UC Davis MBA Alumna Archana Arunkumar on Collaborative Leadership in Tech
"Carry your confidence into every room you enter."
What’s collaborative leadership mean?
How do you collaborate at work to make an impact?
UC Davis Graduate School of Management alumna Archana Arunkumar MBA 10 shares insights from more than 20 years experience as a product and technology executive, advisor and board director in enterprise SaaS and software development, including leading teams at UKG, Expedia, Workday, Dropbox, Dell EMC, Ellie Mae and Siebel.
An industry thought leader and change agent, Akunkumar serves at the president of the UC Davis Graduate School of Management’s Alumni Association Board of Directors.
Video Transcript
Archana Arunkumar
What are the highlights of your career the last few years?
Career is something that you reinvent over and over again. Many of us start out thinking that we're going to be having a career in one path or in one direction, but then it's it's a journey that evolves over time. So, I started out as an engineer and then later on moved into product, and have had the privilege and opportunity to lead both product and engineering for various large enterprise SAS organizations.
What does collaborative leadership mean to you?

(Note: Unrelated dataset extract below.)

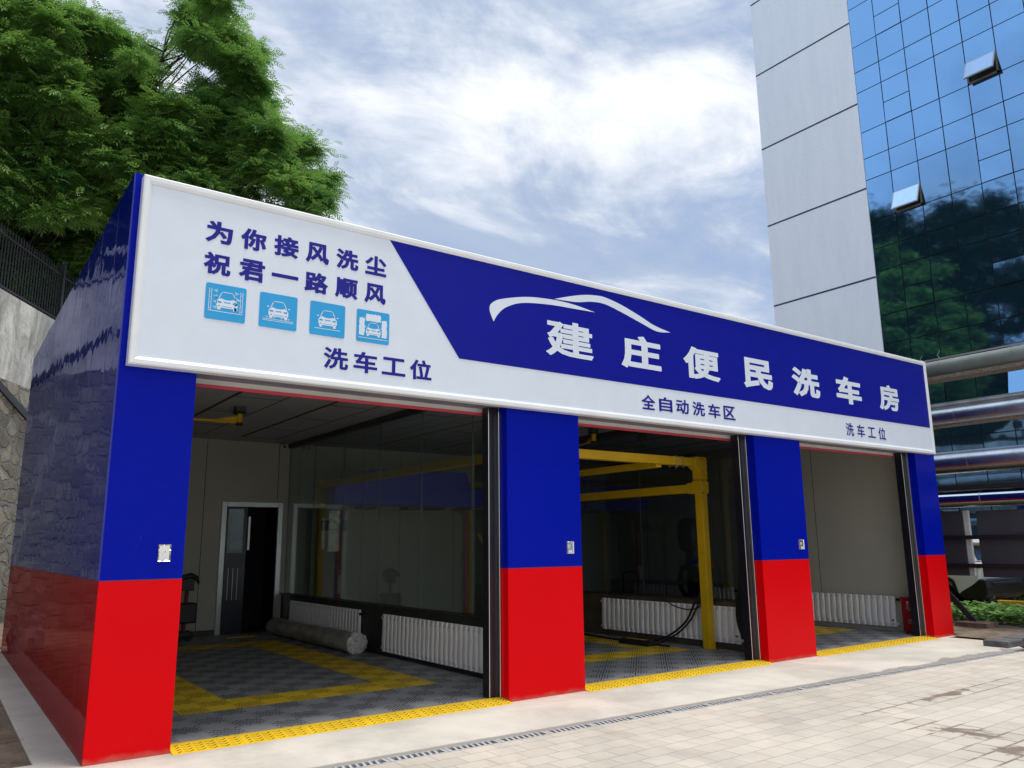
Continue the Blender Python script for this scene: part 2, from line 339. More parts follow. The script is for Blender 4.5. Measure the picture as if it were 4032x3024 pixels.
# ------------------------------------------------------------------ mesh helpers
def wl(o):
    v = Vector((0, 0, 0))
    while o is not None: v = v + o.location; o = o.parent
    return v
class MB:
    def __init__(s): s.v = []; s.f = []; s.m = []
    def add(s, vs, fs, mi=0):
        k = len(s.v); s.v += [tuple(v) for v in vs]; s.f += [tuple(i+k for i in f) for f in fs]; s.m += [mi]*len(fs); return s
    def box(s, x0, x1, y0, y1, z0, z1, mi=0):
        if x0 > x1: x0, x1 = x1, x0
        if y0 > y1: y0, y1 = y1, y0
        if z0 > z1: z0, z1 = z1, z0
        return s.add([(x0,y0,z0),(x1,y0,z0),(x1,y1,z0),(x0,y1,z0),(x0,y0,z1),(x1,y0,z1),(x1,y1,z1),(x0,y1,z1)],
                     [(0,3,2,1),(4,5,6,7),(0,1,5,4),(1,2,6,5),(2,3,7,6),(3,0,4,7)], mi)
    def tube(s, pts, r, n=10, mi=0, cap=True):
        P = [Vector(p) for p in pts]; rr = r if isinstance(r, (list, tuple)) else [r]*len(P); vs = []; prev = None
        for i, p in enumerate(P):
            t = (P[min(i+1, len(P)-1)] - P[max(i-1, 0)]).normalized()
            a = Vector((0, 0, 1)) if abs(t.z) < .9 else Vector((1, 0, 0))
            if prev is not None: a = prev
            u = (a - t*a.dot(t)).normalized(); w = t.cross(u); prev = u
            vs += [p + (u*cos(2*pi*k/n) + w*sin(2*pi*k/n))*rr[i] for k in range(n)]
        fs = [(i*n+k, i*n+(k+1) % n, (i+1)*n+(k+1) % n, (i+1)*n+k) for i in range(len(P)-1) for k in range(n)]
        if cap: fs += [tuple(range(n))[::-1], tuple((len(P)-1)*n+k for k in range(n))]
        return s.add(vs, fs, mi)
    def bar(s, a, b, w, hh, mi=0, upv=(0, 0, 1)):
        a, b = Vector(a), Vector(b); t = (b-a).normalized(); uu = Vector(upv)
        u = (uu - t*uu.dot(t)).normalized(); x = t.cross(u)
        vs = [p + x*sx*w/2 + u*su*hh/2 for p in (a, b) for sx, su in ((-1,-1),(1,-1),(1,1),(-1,1))]
        return s.add(vs, [(0,1,2,3),(7,6,5,4),(0,4,5,1),(1,5,6,2),(2,6,7,3),(3,7,4,0)], mi)
    def prism(s, poly, f0, f1, mi=0):
        """poly in 2d; f0, f1 map a 2d point to 3d at both ends"""
        n = len(poly); vs = [f0(p) for p in poly] + [f1(p) for p in poly]
        fs = [tuple(range(n)), tuple(range(2*n-1, n-1, -1))] + [(i, i+n, (i+1) % n+n, (i+1) % n) for i in range(n)]
        return s.add(vs, fs, mi)
    def plate(s, poly, y, th=.003, mi=0):   # polygon in x,z facing -y
        return s.prism(poly, lambda p: (p[0], y-th, p[1]), lambda p: (p[0], y, p[1]), mi)
    def build(s, name, mats, parent=None, smooth=False, bevel=0.0, seg=2, local=False):
        me = bpy.data.meshes.new(name); off = Vector((0, 0, 0)) if local else wl(parent)
        me.from_pydata([(v[0]-off.x, v[1]-off.y, v[2]-off.z) for v in s.v], [], s.f)
        mats = mats if isinstance(mats, (list, tuple)) else [mats]
        for q in mats: me.materials.append(q)
        if len(mats) > 1: me.polygons.foreach_set('material_index', s.m)
        if smooth: me.polygons.foreach_set('use_smooth', [True]*len(me.polygons))
        me.update(); o = bpy.data.objects.new(name, me); COL.objects.link(o)
        if parent is not None: o.parent = parent
        if smooth: 
            import bmesh
            bm = bmesh.new(); bm.from_mesh(me); bmesh.ops.recalc_face_normals(bm, faces=bm.faces)
            for e in bm.edges:
                if len(e.link_faces) == 2 and e.calc_face_angle() > R(50): e.smooth = False
            bm.to_mesh(me); bm.free()
        else:
            import bmesh
            bm = bmesh.new(); bm.from_mesh(me); bmesh.ops.recalc_face_normals(bm, faces=bm.faces); bm.to_mesh(me); bm.free()
        if bevel:
            bv = o.modifiers.new('bevel', 'BEVEL'); bv.width = bevel; bv.segments = seg; bv.limit_method = 'ANGLE'
        return o
def tag(o, label, cat, group=None):
    o['label'] = label; o['category'] = cat
    if group: o['group'] = group
    return o
def thing(name, label, cat, loc=(0, 0, 0), group=None, rz=0):
    o = bpy.data.objects.new(name, None); COL.objects.link(o); o.location = loc; o.rotation_euler.z = rz; o.empty_display_size = .2
    return tag(o, label, cat, group)
def struct(o): o['kind'] = 'structure'; return o
def stuff(o): o['kind'] = 'stuff'; return o
def dup(root, loc, label=None, group=None, rz=None):
    r = root.copy(); COL.objects.link(r); r.location = loc
    if rz is not None: r.rotation_euler.z = rz
    if label: r['label'] = label
    if group: r['group'] = group
    for ch in list(root.children):
        c = ch.copy(); COL.objects.link(c); c.parent = r
        for g in ch.children:
            e = g.copy(); COL.objects.link(e); e.parent = c
    return r

_fc = bpy.data.curves.new('glyphs', 'FONT'); _fo = bpy.data.objects.new('glyphs', _fc); COL.objects.link(_fo)
_fc.resolution_u = 3
def glyph(ch, bold):
    """one character as flat faces on the em square; bold thickens every stroke by strips along the outline"""
    _fc.body = ch; bpy.context.view_layer.update()
    me = bpy.data.meshes.new_from_object(_fo.evaluated_get(bpy.context.evaluated_depsgraph_get()))
    vs = [(v.co.x, v.co.y, 0.0) for v in me.vertices]; fs = [tuple(p.vertices) for p in me.polygons]
    cnt = {}
    for f in fs:
        for a, b in zip(f, f[1:]+f[:1]): cnt[(min(a, b), max(a, b))] = cnt.get((min(a, b), max(a, b)), 0)+1
    if bold:
        k = 0
        for (a, b), c in cnt.items():
            if c != 1: continue
            A, B = Vector(vs[a][:2]), Vector(vs[b][:2])
            if (B-A).length < 1e-5: continue
            t = (B-A).normalized()*bold; nn = Vector((-t.y, t.x)); e = t*.8; k += 1; ly = .00012+.000012*(k % 60)
            n = len(vs); vs += [(v.x, v.y, ly) for v in (A-e+nn, A-e-nn, B+e-nn, B+e+nn)]; fs.append((n, n+1, n+2, n+3))
    bpy.data.meshes.remove(me); return vs, fs
def put_char(mb, ch, x0, z0, x1, z1, y, bold=.02, natural=False, place=None, mi=0):
    vs, fs = glyph(ch, bold)
    ax = min(v[0] for v in vs); bx = max(v[0] for v in vs); ay = min(v[1] for v in vs); by = max(v[1] for v in vs)
    if natural: ax, bx, ay, by = .04, .96, -.08, .84
    f = place or (lambda u, w, l: (x0+(x1-x0)*u, y-l, z0+(z1-z0)*w))
    mb.add([f((v[0]-ax)/(bx-ax), (v[1]-ay)/(by-ay), v[2]) for v in vs], fs, mi)

# ================================================================== the setting
WD = Vector((.509, .861, 0)).normalized(); WP = Vector((-.494, 13.67, 0)); WN = Vector((-WD.y, WD.x, 0))   # retaining wall line
def wallpt(t, n=0.0, z=0.0): return WP + WD*t + WN*n + Vector((0, 0, z))
WTOP = 7.62
# one far ground sheet, a little lower than everything laid on it
g = MB(); g.add([(-600,-600,-.06),(900,-600,-.06),(900,900,-.06),(-600,900,-.06)], [(0,1,2,3)])
struct(g.build('ground', concrete('far_ground', (.30,.28,.25), (.40,.37,.33))))
DY = lambda x: -1.225 - .0295*x           # centre line of the drain
g = MB(); g.add([(-14,-30,0),(30,-30,0),(30,DY(30)-.068,0),(-14,DY(-14)-.068,0)], [(0,1,2,3)])
g.add([(30,DY(30)-.068,0),(-14,DY(-14)-.068,0),(-14,DY(-14)-.068,-.05),(30,DY(30)-.068,-.05)], [(0,1,2,3)])
struct(g.build('paving', PAVER))
# concrete apron between the drain and the car wash, with a rounded far corner
ap = [(-14, DY(-14)+.068), (12.75, DY(12.75)+.068), (13.05,-1.30), (13.35,-.80), (13.55,-.35), (13.66,-.05), (13.66,.3), (-.01,.3), (-14,.3)]
g = MB(); g.prism(ap, lambda p: (p[0],p[1],-.05), lambda p: (p[0],p[1],.003))
struct(g.build('apron', APRON))
g = MB(); g.box(-.305, 0.02, .305, 9.6, -.05, .006); struct(g.build('concrete_strip', STRIP, bevel=.01))
# bare soil beside and behind the car wash
g = MB(); g.add([(-9,.305,-.012),(-.307,.305,-.012),(-.307,9.6,-.012),(.2,9.6,-.012),(8,26,-.012),(-9,26,-.012)], [(0,1,2,3,4,5)])
struct(g.build('soil', SOIL))
def lump(x0, x1, y0, y1, nx, ny, z0, amp, name, m, cut=None):
    g = MB(); vs = []; n = 0
    for j in range(ny+1):
        for i in range(nx+1):
            x = x0+(x1-x0)*i/nx; y = y0+(y1-y0)*j/ny
            e = min(i, nx-i, j, ny-j); z = z0 if e else -.03
            vs.append((x, y, z + (amp*(sin(x*3.1+y*1.7)+sin(y*4.3-x*2.2)*.7+random.uniform(-.6,.6)) if e else 0)))
    fs = [(j*(nx+1)+i, j*(nx+1)+i+1, (j+1)*(nx+1)+i+1, (j+1)*(nx+1)+i) for j in range(ny) for i in range(nx)]
    if cut: fs = [f for f in fs if not cut(*vs[f[0]][:2])]
    g.add(vs, fs); return g.build(name, m, smooth=True)
struct(lump(13.0, 24.5, -.95, 12, 60, 60, .035, .010, 'soil_bed', SOIL, cut=lambda x, y: x < 13.75 and y > -.12 or (x < 13.6 and y > -.6-1.2*(13.6-x) and x < 13.3)))
# hillside behind the retaining wall
def hillz(t, n): return WTOP-.12 + max(0, min(n, 13.0)-4.0)*.95+max(0, n-13)*.12 + .3*sin(t*.4)*min(1, n/6)
g = MB(); nx, ny = 40, 22
vs = []
for j in range(ny+1):
    for i in range(nx+1):
        t = -34+76*i/nx; n = .25+45*(j/ny)**1.3; p = wallpt(t, n); vs.append((p.x, p.y, hillz(t, n)))
g.add(vs, [(j*(nx+1)+i, j*(nx+1)+i+1, (j+1)*(nx+1)+i+1, (j+1)*(nx+1)+i) for j in range(ny) for i in range(nx)])
struct(g.build('hillside', mat('hill_earth', (.05, .048, .03), .95, var=.4, vs=1.5, bump=.6, bs=6), smooth=True))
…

What it actually meant for me is not just being able to know the right answer, but leading with the group and coming together to the same consensus, but in a manner that is not so much just consensus building, but actually something that you can act on. Having truly bought into it and that is a skill that this program actually enforces, and multiple times in multiple ways, that it becomes an ingrained part of how you lead.
How do you collaborate at work to make an impact?
One of the things that I do at work, is always going with the why. That way I'm never the one assigning a task, but I'm essentially laying out and providing clarity to why something needs to be solved, and then the team is able to go ahead and pick where they're able to support, in whatever form they're able to support. That way, you're able to actually multiply your impact in the intended direction. And that to me is what this program has actually enabled me to do.
What are the biggest challenges in your industry?
The ability to understand the why and the what. For the moment in time, tech evolves very fast environment in which you need to survive the parameters, the restrictions, all of those evolve very fast. Regulation is almost always catching up in a lagging fashion, and being able to find resources that are able to think ten steps ahead, lay out the dots and connect the dots and actually execute against it effectively. That has been the biggest challenge for the industry. Your technical depth is going to be a table stakes, but on top of it, what's really going to set you apart for that journey to meet that need of the hour is your ability to collaborate effectively, to be able to influence effectively and to be able to execute effectively to the last mile.
What are you seeing that future business graduates should know as they start their careers?
One thing I always wish I could go back and tell myself, two decades ago, which is when I graduated out of this program, is knowing that you need to walk into the room with the confidence you have already taken the first step have the ability to think beyond your core discipline, and that is important for you to recognize as you make that first step into your career. Be proactive. Don't wait. Lose the sense of entitlement, that would be my advice to you to take that confidence into every room you go.